The change, furthermore, is not only at the business level. The plan is having an impact across the entire organisation, starting with the Board of Directors, which has been reduced to 10 members with the aim of placing Talgo on an equal footing with other listed companies of similar size, in line with best practices of good governance.

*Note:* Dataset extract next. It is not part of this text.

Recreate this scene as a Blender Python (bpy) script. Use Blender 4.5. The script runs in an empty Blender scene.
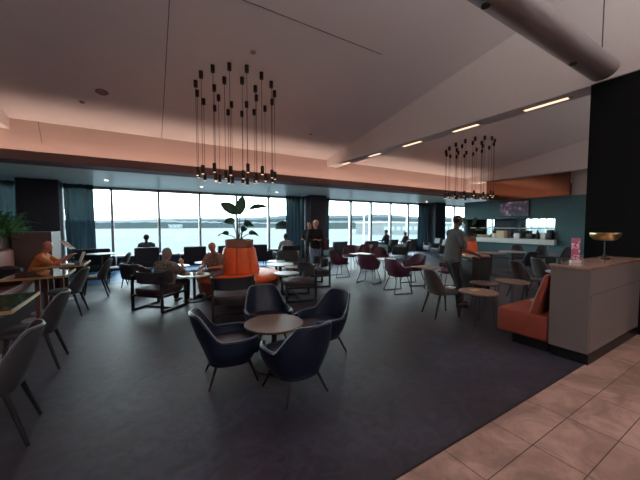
import bpy, bmesh, math, random
from mathutils import Vector, Matrix
PI = math.pi
sc = bpy.context.scene
C = sc.collection
random.seed(7)

# ------------------------------------------------------------------ materials
MATS = {}
def mat(name, col, rough=.6, metal=0., noise=0., nscale=8., spec=.5, sheen=0., emit=None, estr=0., coat=0., bump=0., bscale=200., trans=0.):
    if name in MATS: return MATS[name]
    m = bpy.data.materials.new(name); m.use_nodes = True
    nt = m.node_tree; b = nt.nodes['Principled BSDF']
    col4 = (*col, 1)
    b.inputs['Base Color'].default_value = col4
    b.inputs['Roughness'].default_value = rough
    b.inputs['Metallic'].default_value = metal
    b.inputs['Specular IOR Level'].default_value = spec
    b.inputs['Sheen Weight'].default_value = sheen
    b.inputs['Coat Weight'].default_value = coat
    if emit: b.inputs['Emission Color'].default_value = (*emit, 1); b.inputs['Emission Strength'].default_value = estr
    tc = nt.nodes.new('ShaderNodeTexCoord')
    n = nt.nodes.new('ShaderNodeTexNoise'); n.inputs['Scale'].default_value = nscale; n.inputs['Detail'].default_value = 5
    nt.links.new(tc.outputs['Object'], n.inputs['Vector'])
    r = nt.nodes.new('ShaderNodeMapRange'); a = max(noise, .03)
    r.inputs['To Min'].default_value = 1-a; r.inputs['To Max'].default_value = 1+a
    nt.links.new(n.outputs['Fac'], r.inputs['Value'])
    mx = nt.nodes.new('ShaderNodeVectorMath'); mx.operation = 'SCALE'
    mx.inputs[0].default_value = col
    nt.links.new(r.outputs['Result'], mx.inputs['Scale'])
    nt.links.new(mx.outputs['Vector'], b.inputs['Base Color'])
    if bump:
        n2 = nt.nodes.new('ShaderNodeTexNoise'); n2.inputs['Scale'].default_value = bscale
        nt.links.new(tc.outputs['Object'], n2.inputs['Vector'])
        bp = nt.nodes.new('ShaderNodeBump'); bp.inputs['Strength'].default_value = bump; bp.inputs['Distance'].default_value = .01
        nt.links.new(n2.outputs['Fac'], bp.inputs['Height']); nt.links.new(bp.outputs['Normal'], b.inputs['Normal'])
    MATS[name] = m
    return m
def nodes(m): return m.node_tree.nodes, m.node_tree.links, m.node_tree.nodes['Principled BSDF']

M_ceil = mat('ceiling_paint', (.85, .82, .81), .8, noise=.03, nscale=1.5)
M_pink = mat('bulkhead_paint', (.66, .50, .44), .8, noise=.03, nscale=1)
M_fascia = mat('fascia_paint', (.80, .77, .75), .8)
M_band = mat('bulkhead_trim', (.20, .11, .10), .7)
M_soffit = mat('soffit_paint', (.95, .95, .80), .33)
M_dark = mat('navy_cladding', (.018, .024, .042), .55)
M_black = mat('black_cladding', (.004, .005, .006), .7, spec=.15)
M_teal = mat('teal_paint', (.045, .12, .135), .6, noise=.08, nscale=2)
M_alu = mat('mullion_metal', (.42, .47, .48), .35, metal=.6)
M_navyfab = mat('navy_leather', (.008, .014, .032), .38, noise=.12, nscale=14, bump=.08, spec=.35)
M_pipe = mat('pale_piping', (.20, .22, .27), .5)
M_greyfab = mat('grey_upholstery', (.038, .038, .045), .55, noise=.12, nscale=20, bump=.1)
M_brownfab = mat('taupe_upholstery', (.065, .052, .048), .6, noise=.12, nscale=20, bump=.1)
M_maroon = mat('maroon_upholstery', (.085, .020, .048), .55, noise=.12, nscale=18, bump=.1)
M_darkfab = mat('charcoal_upholstery', (.020, .022, .030), .6, noise=.15, nscale=16, bump=.1)
M_greenfab = mat('grey_green_upholstery', (.075, .095, .095), .7, noise=.12, nscale=16, bump=.1)
M_plumfab = mat('plum_cushion', (.035, .020, .030), .65, noise=.12, nscale=16)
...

At the same time, Talgo believes that human capital is essential to the company’s success. It has focused on diversity, promoting talent and enhancing employment stability as a means of enriching the internal culture to optimise productivity and as an essential mechanism for maximising our staff’s levels of motivation and satisfaction. The launch of more than 200 job vacancies reflects the company’s interest remaining one of the driving social and economic forces where it operates, but also being a place where its employees can develop their professional and personal careers, reflected in a 91% permanent hiring rate by 2022. I would also like to thank all of them for the work and professionalism they show on a daily basis. They are a crucial ingredient in attaining company’s results and ensuring the prestige of its unique technology in the world.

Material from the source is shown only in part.